Monday, December 22, 2014

Sol y mi abuela


Getting older can be challenging, but it's something that's hard to grasp unless we are facing it or someone we love is showing signs of the wear and tear of life. This weekend I spent about 52 hours with my grandmother who is 94, still living on her own and is for the first time conveying the daily challenges that can so easily be small tasks we don't give a second thought.
Over the years she has definitely slowed down, but her spirit has never wavered. This weekend my heart ached as she was visibly frustrated with the inability to read the local bus schedule, taking 20 minutes to make a sandwich that once consumed three minutes of her time or having to help her put on her lip stick because her hands are not as steady as they once were.

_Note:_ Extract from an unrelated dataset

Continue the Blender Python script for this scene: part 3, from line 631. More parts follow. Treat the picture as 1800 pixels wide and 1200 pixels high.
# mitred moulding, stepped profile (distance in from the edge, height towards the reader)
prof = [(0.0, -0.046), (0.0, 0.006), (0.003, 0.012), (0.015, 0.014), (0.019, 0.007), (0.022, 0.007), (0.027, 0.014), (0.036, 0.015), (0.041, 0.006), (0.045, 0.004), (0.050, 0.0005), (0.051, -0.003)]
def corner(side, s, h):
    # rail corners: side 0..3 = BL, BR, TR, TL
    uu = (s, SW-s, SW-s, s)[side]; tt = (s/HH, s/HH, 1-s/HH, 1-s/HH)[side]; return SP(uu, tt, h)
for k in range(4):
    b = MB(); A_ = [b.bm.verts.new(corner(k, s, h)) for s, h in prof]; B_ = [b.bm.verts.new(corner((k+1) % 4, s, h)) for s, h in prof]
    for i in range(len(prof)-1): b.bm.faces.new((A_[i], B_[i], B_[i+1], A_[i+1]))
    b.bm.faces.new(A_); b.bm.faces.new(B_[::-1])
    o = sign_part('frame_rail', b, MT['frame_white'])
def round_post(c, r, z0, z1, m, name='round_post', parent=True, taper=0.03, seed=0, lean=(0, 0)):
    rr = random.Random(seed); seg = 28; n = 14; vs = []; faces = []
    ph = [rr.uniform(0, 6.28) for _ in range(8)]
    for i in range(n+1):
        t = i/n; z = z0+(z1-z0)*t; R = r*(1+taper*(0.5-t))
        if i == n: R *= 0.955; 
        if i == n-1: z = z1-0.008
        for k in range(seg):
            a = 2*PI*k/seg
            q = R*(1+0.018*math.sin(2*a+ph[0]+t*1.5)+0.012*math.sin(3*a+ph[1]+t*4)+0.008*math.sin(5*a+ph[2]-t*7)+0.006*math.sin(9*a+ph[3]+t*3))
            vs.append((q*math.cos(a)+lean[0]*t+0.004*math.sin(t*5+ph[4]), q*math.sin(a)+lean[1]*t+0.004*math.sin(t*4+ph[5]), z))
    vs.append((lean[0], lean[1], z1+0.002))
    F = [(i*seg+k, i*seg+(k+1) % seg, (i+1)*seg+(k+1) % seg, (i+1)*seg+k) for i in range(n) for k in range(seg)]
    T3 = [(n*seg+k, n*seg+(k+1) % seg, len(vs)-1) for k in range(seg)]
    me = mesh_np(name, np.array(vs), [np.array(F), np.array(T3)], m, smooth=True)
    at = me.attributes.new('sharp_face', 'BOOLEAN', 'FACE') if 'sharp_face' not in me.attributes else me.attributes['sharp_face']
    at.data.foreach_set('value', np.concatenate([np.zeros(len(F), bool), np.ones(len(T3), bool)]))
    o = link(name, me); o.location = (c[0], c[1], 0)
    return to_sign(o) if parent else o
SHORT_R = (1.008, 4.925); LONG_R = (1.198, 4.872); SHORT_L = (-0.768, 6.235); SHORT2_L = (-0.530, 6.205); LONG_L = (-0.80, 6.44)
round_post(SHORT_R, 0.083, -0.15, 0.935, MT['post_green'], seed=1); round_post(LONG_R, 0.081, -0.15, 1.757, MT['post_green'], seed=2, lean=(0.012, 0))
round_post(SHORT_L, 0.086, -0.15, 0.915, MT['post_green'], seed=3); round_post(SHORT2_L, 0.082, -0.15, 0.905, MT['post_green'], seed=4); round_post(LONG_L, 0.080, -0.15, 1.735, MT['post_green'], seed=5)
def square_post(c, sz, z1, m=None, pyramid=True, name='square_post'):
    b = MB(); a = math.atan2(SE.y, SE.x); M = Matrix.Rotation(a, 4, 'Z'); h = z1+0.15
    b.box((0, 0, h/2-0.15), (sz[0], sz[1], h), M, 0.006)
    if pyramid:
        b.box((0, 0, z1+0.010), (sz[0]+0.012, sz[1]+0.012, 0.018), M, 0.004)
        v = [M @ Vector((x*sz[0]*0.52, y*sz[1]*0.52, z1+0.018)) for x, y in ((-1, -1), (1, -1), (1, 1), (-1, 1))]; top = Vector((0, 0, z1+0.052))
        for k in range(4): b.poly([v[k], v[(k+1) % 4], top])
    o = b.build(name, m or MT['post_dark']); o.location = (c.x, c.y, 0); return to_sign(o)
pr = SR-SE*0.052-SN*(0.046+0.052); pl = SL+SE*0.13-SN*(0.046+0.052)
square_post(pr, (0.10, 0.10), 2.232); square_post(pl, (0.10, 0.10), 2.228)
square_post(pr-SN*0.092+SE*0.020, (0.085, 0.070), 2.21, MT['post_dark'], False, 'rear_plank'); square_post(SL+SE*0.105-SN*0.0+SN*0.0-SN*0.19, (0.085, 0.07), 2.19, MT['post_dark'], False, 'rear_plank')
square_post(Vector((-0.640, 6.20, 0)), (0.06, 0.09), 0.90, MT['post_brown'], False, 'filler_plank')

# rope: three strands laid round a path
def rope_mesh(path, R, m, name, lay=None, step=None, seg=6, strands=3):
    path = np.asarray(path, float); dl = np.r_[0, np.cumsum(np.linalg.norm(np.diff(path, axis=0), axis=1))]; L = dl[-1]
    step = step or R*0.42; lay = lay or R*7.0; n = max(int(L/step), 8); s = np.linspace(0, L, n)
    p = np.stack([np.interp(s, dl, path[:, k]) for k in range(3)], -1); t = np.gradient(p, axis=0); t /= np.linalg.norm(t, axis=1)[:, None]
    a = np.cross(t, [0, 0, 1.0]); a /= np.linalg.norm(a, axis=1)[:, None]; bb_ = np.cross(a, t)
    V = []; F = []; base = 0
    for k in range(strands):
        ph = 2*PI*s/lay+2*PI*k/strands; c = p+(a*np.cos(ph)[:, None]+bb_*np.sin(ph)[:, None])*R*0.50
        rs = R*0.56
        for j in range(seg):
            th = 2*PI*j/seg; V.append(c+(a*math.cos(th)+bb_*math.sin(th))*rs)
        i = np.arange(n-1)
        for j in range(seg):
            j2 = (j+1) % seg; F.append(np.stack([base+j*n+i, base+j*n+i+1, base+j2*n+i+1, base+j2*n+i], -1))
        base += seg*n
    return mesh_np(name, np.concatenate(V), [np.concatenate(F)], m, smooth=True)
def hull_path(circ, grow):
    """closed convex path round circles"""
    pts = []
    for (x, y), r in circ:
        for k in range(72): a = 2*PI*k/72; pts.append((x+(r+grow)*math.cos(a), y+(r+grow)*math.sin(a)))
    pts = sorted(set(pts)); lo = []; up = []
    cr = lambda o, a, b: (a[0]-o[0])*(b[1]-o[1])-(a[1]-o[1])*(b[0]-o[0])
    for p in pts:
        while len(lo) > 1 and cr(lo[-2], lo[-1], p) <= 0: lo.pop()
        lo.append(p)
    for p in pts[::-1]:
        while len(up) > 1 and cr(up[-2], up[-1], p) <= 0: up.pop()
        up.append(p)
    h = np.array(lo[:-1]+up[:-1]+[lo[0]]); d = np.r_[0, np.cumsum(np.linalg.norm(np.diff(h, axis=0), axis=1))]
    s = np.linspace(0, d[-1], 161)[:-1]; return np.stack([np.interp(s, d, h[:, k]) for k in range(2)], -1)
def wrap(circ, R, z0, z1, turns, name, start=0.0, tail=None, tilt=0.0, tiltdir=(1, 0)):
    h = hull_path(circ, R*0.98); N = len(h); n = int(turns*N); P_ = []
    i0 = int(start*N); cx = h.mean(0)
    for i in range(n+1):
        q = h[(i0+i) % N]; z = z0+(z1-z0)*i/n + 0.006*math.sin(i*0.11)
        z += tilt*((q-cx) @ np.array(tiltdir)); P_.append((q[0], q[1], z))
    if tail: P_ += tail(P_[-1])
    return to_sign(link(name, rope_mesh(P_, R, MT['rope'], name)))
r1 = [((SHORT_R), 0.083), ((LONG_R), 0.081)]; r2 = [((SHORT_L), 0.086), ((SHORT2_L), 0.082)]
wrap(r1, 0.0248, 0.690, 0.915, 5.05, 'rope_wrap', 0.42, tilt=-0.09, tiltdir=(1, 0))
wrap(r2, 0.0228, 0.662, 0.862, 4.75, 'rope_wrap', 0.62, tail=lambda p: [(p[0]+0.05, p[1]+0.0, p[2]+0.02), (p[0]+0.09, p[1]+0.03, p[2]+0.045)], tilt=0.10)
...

I love my grandma with all my heart and although she still smiles as we wade in the pool there is a sadness about her that I've not noticed before. I know she yearns for her old family and friends and wishes she could do the little things that brought her joy that are now a part of the past. But I believe until we take our last breath that although our senses may wane, we must fight to surround ourselves with our loved ones and find joy in the little things in life that fill our hearts with happiness.
My hope is that as life throws some changes her way that the outlook will be one of life's gifts instead of life's challenges. I know at 37 that's easier for me to say, but I believe our ability to persevere and our outlook on life is contingent upon those we surround ourselves with and our determination to cling to the beauty in even the most trying of times.
My hope is that her heart will find joy and that the realization that getting older isn't something that is intended to be done on one's own. Family is family in good, bad, happy and the most trying of times. I look forward to the summer when I know that baby Jack will bring a renewed sense of joy and happiness.